Managers control the day-to-day activities, processes, systems and people who operate them.  It is their job to check and monitor and measure performance.  It is a full-time job, and more often than not they are reviewing output, performance and statistics from numerous reports and graphs.  Then they find there is just not enough time in the day to do the people stuff.

Many organizations state that their biggest issue is people.  They cause the most problems, laziness, sickness levels, or they just don’t seem to care.  My challenge is that this is a result of the management and leadership culture primarily not the people themselves.

Why does leadership matter?

In a work context, both Managers and Leaders are working to meet the objectives of the organization.  However, the methods employed are quite different.  The culture of leadership based cultures tend to engage their people, involve them, inspire them and create meaning for them.

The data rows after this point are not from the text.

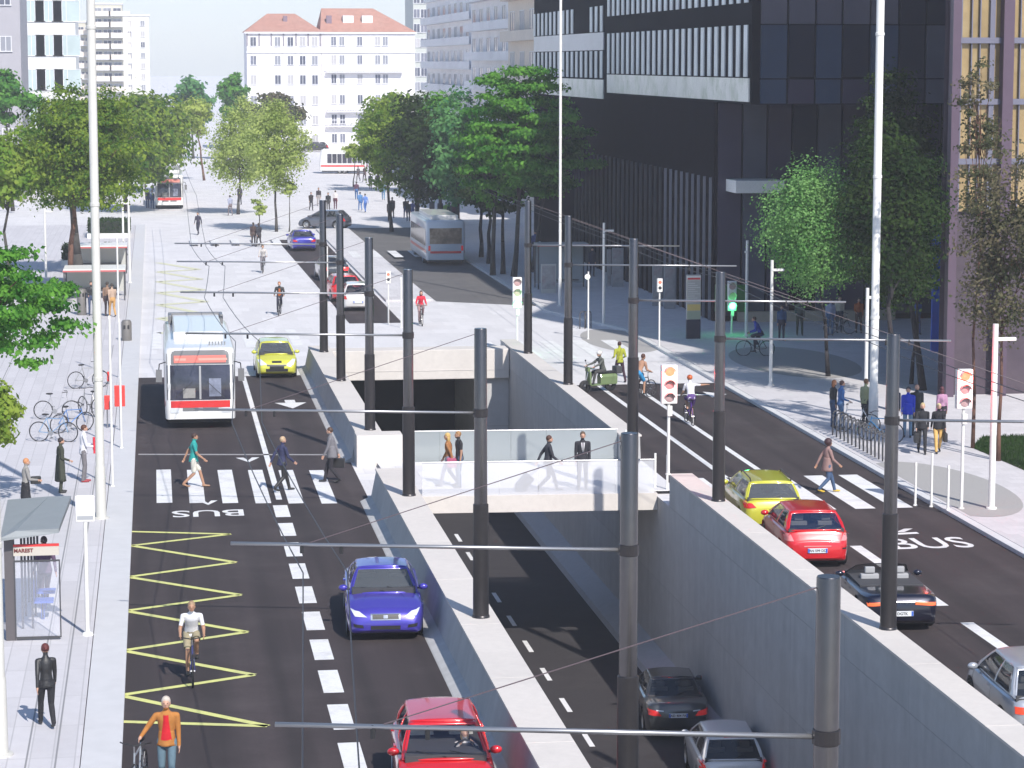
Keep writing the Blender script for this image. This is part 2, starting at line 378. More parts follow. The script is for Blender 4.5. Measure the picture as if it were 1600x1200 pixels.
rt += dashes(18.75, .32, 30, 69, 3.0, 1.9)
road_mark(rt, 'lane_marking')
road_mark([[(x, 73), (x + .62, 73), (x + .62, 79.2), (x, 79.2)] for x in (16.6, 17.95, 19.3, 20.5, 21.65)], 'crosswalk')
YEL = mat('marking_yellow', (.62, .63, .22), .7, var=.08, scale=9, dirt_or_reflection=(.4, .4, .2), dscale=1.3)
def strip(a, b, w_):
    a = Vector((a[0], a[1])); b = Vector((b[0], b[1])); d = (b - a).normalized(); n = Vector((-d.y, d.x)) * w_ / 2
    return [tuple(a + n), tuple(b + n), tuple(b - n), tuple(a - n)]
zz = [(205, 831), (360, 835), (205, 853), (368, 879), (200, 902), (376, 930), (196, 955), (386, 988), (192, 1017), (397, 1055), (187, 1087), (418, 1135), (186, 1128)]
zp = [P(*q) for q in zz]
road_mark([strip(a, b, .19) for a, b in zip(zp[:-1], zp[1:])], 'bus_stop_marking', YEL, .01)
fp = mat('glare_pale_yellow', (.62, .62, .44), .75, var=.1, scale=5)  # far white glow put into the colour: yellow paled towards white
road_mark([strip((.1 + (k % 2) * .1, 126 + k * 7.5), (2.7, 127.5 + k * 7.5), .7) for k in range(6)] + [strip((2.7, 127.5 + k * 7.5), (.1, 133.5 + k * 7.5), .5) for k in range(6)], 'bus_stop_marking', fp, .012)
road_mark([[(x, 119), (x + .5, 119), (x + .5, 127), (x, 127)] for x in (-.3, .8, 1.9, 3.0, 4.1, 5.2, 6.3)] + [[(x, 112.5), (x + .7, 112.5), (x + .7, 120), (x, 120)] for x in (15.0, 16.5, 18.0, 19.5, 21.0)], 'crosswalk', z=.012)
road_mark([[(x, 172), (x + .6, 172), (x + .6, 178), (x, 178)] for x in (13.2, 14.6, 16.0, 17.4, 18.8, 20.2)] + [[(x, 186), (x + .6, 186), (x + .6, 192), (x, 192)] for x in (2.5, 4, 5.5, 7, 8.5)], 'crosswalk', z=.13)
# chevron arrows: the direction signs painted on the lanes
def chev(px, py, s):
    c = P(px, py)
    return [[(c.x - s, c.y + s * 1.6), (c.x, c.y - s), (c.x, c.y + s * .1), (c.x - s * .35, c.y + s * 1.6)], [(c.x + s, c.y + s * 1.6), (c.x + s * .35, c.y + s * 1.6), (c.x, c.y + s * .1), (c.x, c.y - s)]]
road_mark(chev(325, 787, .3) + chev(388, 720, .4), 'arrow_marking', z=.0125)
c = P(455, 632)
road_mark([[(c.x - .62, c.y + .5), (c.x, c.y - 1.2), (c.x + .62, c.y + .5)], [(c.x - .2, c.y + .5), (c.x + .2, c.y + .5), (c.x + .2, c.y + 1.3), (c.x - .2, c.y + 1.3)]], 'arrow_marking')
c = P(1090, 617)
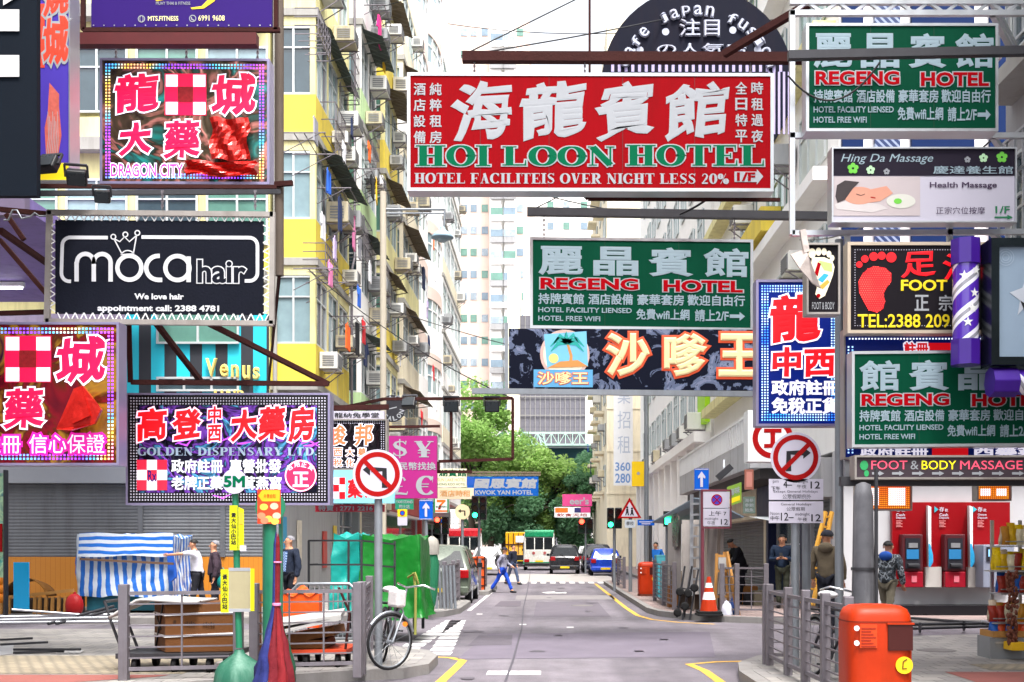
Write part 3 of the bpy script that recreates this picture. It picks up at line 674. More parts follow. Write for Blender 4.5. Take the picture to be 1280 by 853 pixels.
# ground floor of that row: shop fronts facing the street
def shopfront(label, X, y0, y1, o, top, col, kind, cat='shop'):
    t = thing('shop_unit', label, cat, (X, (y0 + y1) / 2, .13), 'shop units at street level')
    MB().box(X - o * .5, X - o * 1.4, y0, y1, .1, top).build('back_wall', mat('shop_interior', '2a2a30', .6, var=.4), t)
    MB().box(X - o * .02, X - o * .5, y0, y0 + .3, .1, top).build('pillar', col, t)
    MB().box(X - o * .02, X - o * .5, y1 - .02, y1 - .3, .1, top).build('pillar', col, t)
    MB().box(X + o * .25, X - o * .5, y0 + .01, y1 - .01, top - .9, top - .02).build('fascia', col, t)
    if kind == 'shutter':
        b = MB(); n = int((top - 1.0) / .09)
        b.sheet(lambda u, v: (X - o * (.22 + .02 * (int(v * n * 2) % 2)), y0 + .3 + (y1 - y0 - .6) * u, .13 + (top - 1.03) * v), 1, n * 2, False)
        b.build('shutter', M['shutter'], t, fix=False)
    elif kind == 'glass':
        for i in range(2):
            L = (y1 - y0 - .7) / 2
            window(t, (X - o * .3, y0 + .33 + i * (L + .04), .14), (0, 1, 0), (0, 0, 1), L, top - 1.1, (o, 0, 0), 1, 'glass_dark', 'alu', transom=True)
    return t
M['shutter'] = mat('roller_shutter', '66686c', .6, .15, var=.2, scale=2, stain=.5, stainc='3c3a3a')
shopfront('dark glass shop front under the pharmacy board with white trim', LX, 28.3, 32.9, 1, 4.6, mat('shop_navy', '252a40', .5), 'glass')
shopfront('pale roller shutter shop front under the orange and black board', LX, 33, 37.2, 1, 4.4, GRY, 'shutter')
shopfront('grey shop front behind the green tarpaulin stall', LX, 37.3, 41.6, 1, 4.2, mat('shop_grey', '8a8f92', .6), 'glass')
shopfront('cream shuttered shop front past the taxi stand plate', LX, 41.7, 48, 1, 4.0, CRM, 'shutter')
shopfront('red topped convenience shop front under its small square sign', LX, 48.1, 62, 1, 4.0, mat('shop_red', 'a33a34', .6), 'glass')
shopfront('dim shop front of the last blocks before the trees', LX + .1, 62.2, 75.8, 1, 3.9, GRY, 'glass')

# ------------------------------------------------------------------ corner block: the face on the side street, behind the boards
CY = 28.0
cb = thing('corner_building', 'corner block with grey roller shutters, orange timber base and aqua striped salon front', 'building', (-14, CY, 0))
MB().box(-24, LX, CY + .02, CY + 9, .1, 5.3).build('wall', GRY, cb)
MB().box(-24, LX - .02, CY, CY + 9, 7.25, 19).build('upper_wall', YELP, cb)
MB().box(-24, LX - .01, CY - .06, CY + .02, .13, 1.34).build('timber_base', stripes('orange_boards', 'a8640f', 'b87418', 'X', .12, .9, .55, .15, 3), cb)
n = 40
for xa, xb in ((-14.6, -13.6), (-13.45, -9.95), (-9.85, -7.95), (-7.85, LX - .02)):
    if xa == -14.6: xa = -24
    b = MB()
    b.sheet(lambda u, v: (xa + (xb - xa) * u, CY - .05 - .012 * abs(math.sin(v * math.pi * 22)), 1.34 + 1.78 * v), 1, 132, True)
    b.build('shutter', M['shutter'], cb, fix=False)
for x in (-13.52, -9.9, -7.9): MB().box(x - .06, x + .06, CY - .1, CY, 1.34, 3.1).build('guide_rail', mat('shutter_rail', '6b6d72', .5, .5), cb)
MB().box(-24, LX, CY - .35, CY + .02, 3.12, 4.2).build('fascia', mat('fascia_grey', '8d9096', .5, var=.1), cb)
ST = stripes('aqua_stripes', '20242c', '16b4c8', 'X', .62, .52, .6, 0)
MB().box(-10.3, LX - .01, CY - .02, CY + 3, 5.3, 7.25).build('striped_wall', ST, cb)
MB().box(-24, -10.3, CY - .02, CY + 3, 5.3, 7.25).build('mauve_wall', mat('mauve_wall', '8a8098', .6, var=.3, stain=.5), cb)
window(cb, (-9.5, CY - .08, 6.5), (1, 0, 0), (0, 0, 1), 2.0, .95, (0, -1, 0), 2, 'glass_green', transom=False)
window(cb, (-9.5, CY - .08, 5.35), (1, 0, 0), (0, 0, 1), 2.0, .35, (0, -1, 0), 3, 'glass_dark', transom=False)
for k in range(3):
    z = 8.2 + k * 3.2
    for i in range(4):
        window(cb, (-13.4 + i * 1.7, CY - .07, z + .7), (1, 0, 0), (0, 0, 1), 1.5, 1.6, (0, -1, 0), 2, ('glass_green', 'glass_pale', 'glass_dark')[(i + k) % 3])
    MB().box(-24, LX - .03, CY - .3, CY, z - .25, z + .05).build('slab', M['slab'], cb)
    MB().box(-24, LX - .03, CY - .1, CY, z + .05, z + .6).build('parapet', YEL if k == 0 else YELP, cb)
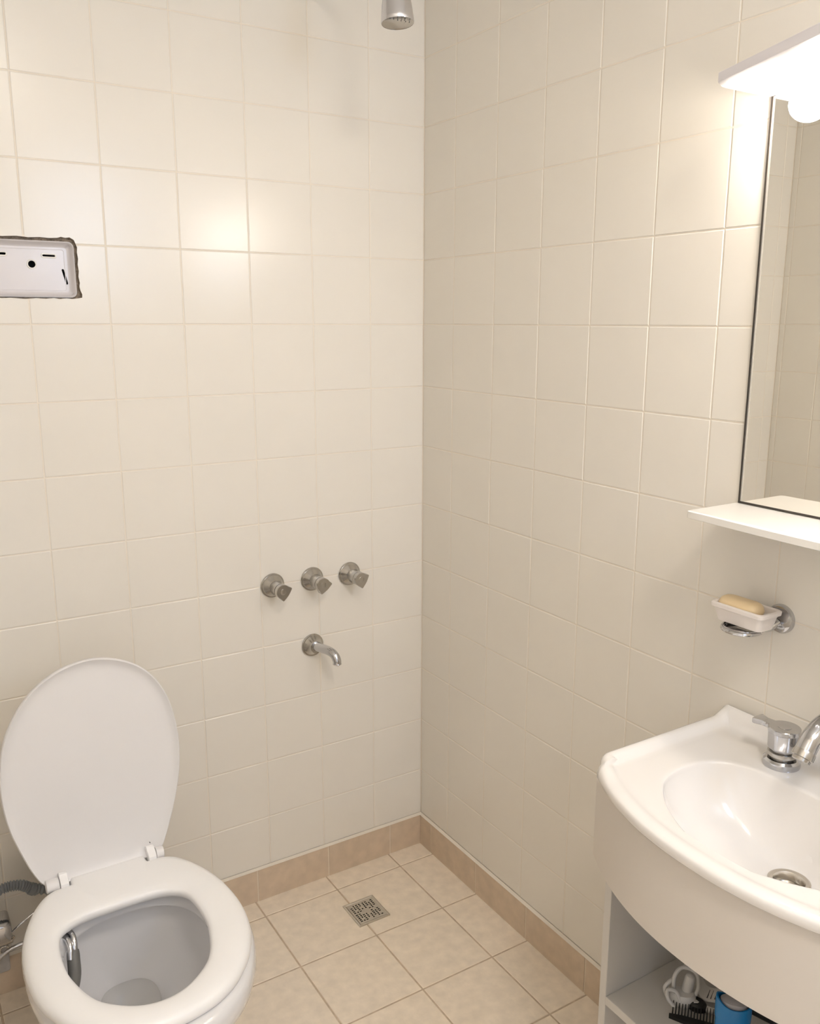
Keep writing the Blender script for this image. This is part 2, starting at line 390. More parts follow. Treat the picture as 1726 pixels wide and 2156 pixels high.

What are the key behaviours and values in a leadership based culture?

Vision

The leader is always looking ahead.  They look up, look around and use all senses to understand what is happening right now.  They tend to remove themselves from detail, or the daily issues, and look holistically at the environment.  They create a vision of where their team, department or organization is heading, being flexible and agile, to stay ahead.  Then they communicate their vision, via goals, actions or strategy.

They lead from the front

Values

Great Leaders are attuned to their core values and those of the organization.  They do the right thing, rather than protecting their own backs (ego).  By operating from their values they become trusted, their followers follow them because of their integrity, authenticity and trust.

They lead from within

Empower

Great Leaders understand that they can’t do it all, they don’t have all the answers and neither do they want to.  They don’t delegate tasks, they empower others to become accountable and responsible over ideas, concepts and delivery.  Leaders don’t tell people what to do, they ask them how can this be done?  They let go of their need for control to enable creativity, innovation and meaning.  No-one can motivate another person, but a great Leader can cultivate an environment where someone can find their own motivation.

They lead from the back

Failure

Great Leaders understand that when you empower and trust someone, that mistakes will happen.  Being able to fail in a cultivating environment develops more innovation and creativity.  In an environment where failure is berated, or blamed, competition, ego, protectionism become the culture.  This culture drives stagnation, which means danger for any organization.    Failure matters, failure is good for creativity.

They lead from the side

Family

Working for an organization where Leadership is valued above management creates a very different culture and environment.  Employees feel connected, with shared values, beliefs and meaning in the organization.  They have been empowered to help develop themselves and their roles and know that their contribution matters.  There is loyalty, trust, desire to make things better, collaboration and a sense of doing the right thing.